Fate of Ledger's last films uncertain
Gilliam, WB mull fate of 'Knight,' 'Parnassus'
By DIANE GARRETT
One day after Heath Ledger's death, Hollywood was still figuring out how to proceed on the two projects most immediately affected.

Production on Terry Gilliam's indie "The Imaginarium of Doctor Parnassus" has temporarily shut down, while Warner execs are still determining how to adjust their marketing campaign on "The Dark Knight," which is keyed to Ledger's Joker character in its early stages.

"Parnassus" has three options: Replace Ledger in the role, shoot around him or shut down the production entirely. The insurance company will likely determine which option the producers take.

Samuel Hadida, Bill Vince and Amy Gilliam are producing the $30 million indie, which is largely financed through Hadida's Paris-based Davis Film. Ledger's involvement was a key factor in raising the coin.

Over the years other productions have employed a variety of techniques to work around the death of the actors portraying major characters. For better or worse, advancements in CGI and digital effects made it easier for producers to finish "Gladiator" and an episode of "The Sopranos" after the deaths of Oliver Reed and Nancy Marchand, respectively.

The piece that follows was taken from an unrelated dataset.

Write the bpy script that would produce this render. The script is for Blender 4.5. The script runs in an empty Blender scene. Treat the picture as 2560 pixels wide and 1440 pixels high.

In other instances they have used stunt doubles to finish projects or reworked scenes after the star's death. James Dean's final scene in "Giant," for example, had to be looped after his death in a car crash because he mumbled so much in the shot. When Brandon Lee died during an accident on set during production of "The Crow," director Alex Proyas used a stunt double to complete scenes; Lee's face was added using special effects. That film was days away from completion, however. Similarly, a look-alike for Natalie Wood was used after her drowning death during production of "Brainstorm."

The producers used several techniques to finish "Wagons East" after John Candy died of heart failure, rewriting scenes or using a body double.

Further back, Louis B. Mayer threatened to scrap "Saratoga," when Jean Harlow died suddenly, but relented after fans demanded he release it; a body double finished the remaining scenes with her back to the camera.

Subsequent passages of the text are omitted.